Completed in 1930, the 15-foot-wide fresco, entitled Night and Day on the Berkeley Campus, occupies the room's south wall, varying from about eight- to- 10 feet high beneath the sloping ceiling. It depicts a low-angled view of the campus up Campanile Way. Centered in the foreground is the University seal, inscribed with its motto "Let there be light," flanked by two prominent nude figures: on the left, a male upholding the sun and on the right, a female supporting the moon.

Boynton would also use sun and moon icons four years later in San Francisco's Coit Tower, perhaps there symbolizing the passage of eras or, as speculated by author Masha Zakheim Jewett, the lights of Masonic tradition. But in the Berkeley fresco they suggest "the illumination brought by scholarship," as interpreted by club historian Phyllis Brooks Schafer, while the large size of the figures "implies the dominance of human endeavor in the campus setting."
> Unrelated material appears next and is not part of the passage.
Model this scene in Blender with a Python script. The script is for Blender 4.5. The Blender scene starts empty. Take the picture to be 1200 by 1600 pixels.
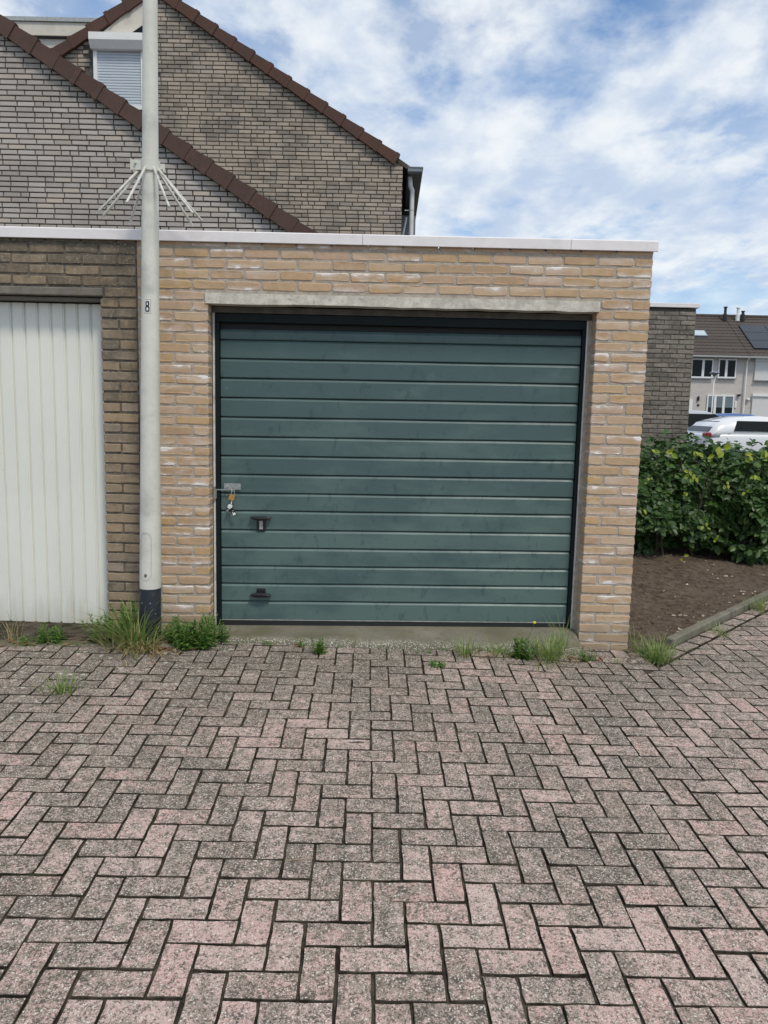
import bpy, math, random
import numpy as np
from mathutils import Matrix, Vector, noise as mnoise
random.seed(7)
sc = bpy.context.scene
COL = sc.collection
# ------------------------------------------------------------------ camera, sky, sun, exposure
CAM = np.array([1.1388, -5.0034, 1.5080]); FPX = 1217.55
PITCH, ROLL, YAW = 0.1319, 0.0227, -0.0016
cy_, sy_, cp_, sp_, cr_, sr_ = math.cos(YAW), math.sin(YAW), math.cos(PITCH), math.sin(PITCH), math.cos(ROLL), math.sin(ROLL)
FW = np.array([sy_*cp_, cy_*cp_, -sp_]); R0 = np.array([cy_, -sy_, 0.]); U0 = np.cross(R0, FW)
RT = R0*cr_+U0*sr_; UP = U0*cr_-R0*sr_
cd = bpy.data.cameras.new('camera'); cam = bpy.data.objects.new('camera', cd); COL.objects.link(cam)
cd.sensor_width = 36; cd.lens = FPX/1600*36; cd.clip_start = 0.05; cd.clip_end = 3000
cam.matrix_world = Matrix(((RT[0], UP[0], -FW[0], CAM[0]), (RT[1], UP[1], -FW[1], CAM[1]), (RT[2], UP[2], -FW[2], CAM[2]), (0, 0, 0, 1)))
sc.camera = cam
sc.render.resolution_x, sc.render.resolution_y = 768, 1024
sc.view_settings.view_transform = 'Standard'; sc.view_settings.look = 'None'
sc.view_settings.gamma = 1; sc.view_settings.use_curve_mapping = False
sc.view_settings.exposure = 0.6

SUN_EL, SUN_AZ = math.radians(58), math.radians(150)      # azimuth clockwise from +Y: the sun stands behind the camera, to the right
sd = bpy.data.lights.new('sun', 'SUN'); so = bpy.data.objects.new('sun', sd); COL.objects.link(so)
sd.energy = 1.5; sd.angle = math.radians(10); sd.color = (1.0, 0.93, 0.80)
sv = Vector((math.sin(SUN_AZ)*math.cos(SUN_EL), math.cos(SUN_AZ)*math.cos(SUN_EL), math.sin(SUN_EL)))
so.rotation_euler = sv.to_track_quat('Z', 'Y').to_euler(); so.location = sv*30

# ------------------------------------------------------------------ node helper
class T:
    def __init__(s, nt): s.nt = nt
    def n(s, typ, out=0, **kw):
        nd = s.nt.nodes.new('ShaderNode'+typ)
        for k, v in kw.items():
            if k.startswith('_'): setattr(nd, k[1:], v); continue
            i = nd.inputs[int(k[1:])] if (k[0] == 'i' and k[1:].isdigit()) else nd.inputs[k.replace('__', ' ')]
            if isinstance(v, bpy.types.NodeSocket): s.nt.links.new(v, i)
            else:
                if isinstance(v, (tuple, list)) and len(v) == 3 and i.type == 'RGBA': v = (*v, 1)
                i.default_value = v
        return nd.outputs[out]
    def math(s, op, a, b=0.0, c=0.0): return s.n('Math', _operation=op, i0=a, i1=b, i2=c)
    def mul(s, a, b): return s.math('MULTIPLY', a, b)
    def add(s, a, b): return s.math('ADD', a, b)
    def mix(s, f, a, b, mode='MIX'):
        nd = s.nt.nodes.new('ShaderNodeMix'); nd.data_type = 'RGBA'; nd.blend_type = mode
        for i, v in ((0, f), (6, a), (7, b)):
            if isinstance(v, bpy.types.NodeSocket): s.nt.links.new(v, nd.inputs[i])
            else: nd.inputs[i].default_value = v if i == 0 else (*v, 1) if len(v) == 3 else v
        return nd.outputs[2]
    def step(s, v, lo, hi, a=0.0, b=1.0):
        return s.n('MapRange', _interpolation_type='SMOOTHSTEP', Value=v, From__Min=lo, From__Max=hi, To__Min=a, To__Max=b)
    def noise(s, co, scale, detail=4, rough=0.55, out=0, dist=0.0):
        return s.n('TexNoise', out, Vector=co, Scale=scale, Detail=detail, Roughness=rough, Distortion=dist)
    def vor(s, co, scale, out=0, feat='F1', rnd=1.0): return s.n('TexVoronoi', out, _feature=feat, Vector=co, Scale=scale, Randomness=rnd)
    def xyz(s, v, k): return s.n('SeparateXYZ', k, i0=v)
    def scalev(s, v, sc3): return s.n('VectorMath', _operation='MULTIPLY', i0=v, i1=sc3)
    def ramp(s, f, stops):
        nd = s.nt.nodes.new('ShaderNodeValToRGB'); s.nt.links.new(f, nd.inputs[0]); e = nd.color_ramp.elements
        while len(e) < len(stops): e.new(0.5)
        for q, (p, c) in zip(e, stops): q.position = p; q.color = (*c, 1)
        return nd.outputs[0]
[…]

For decades Boynton's fresco suffered from a greenish glaze, a distempura that may have been applied in the late 1930s for uncertain reasons but possibly to suppress the painting's nudity. Kasten again came to the rescue in 2000 to restore its original brilliance. Together with the Nahl murals, it is part of an important artistic and historic campus legacy.

A former Berkeley campus planner, Helfand is the author and photographer of Campus Guide: The University of California, Berkeley, the authoritative guidebook to Cal’s 132-year-old campus.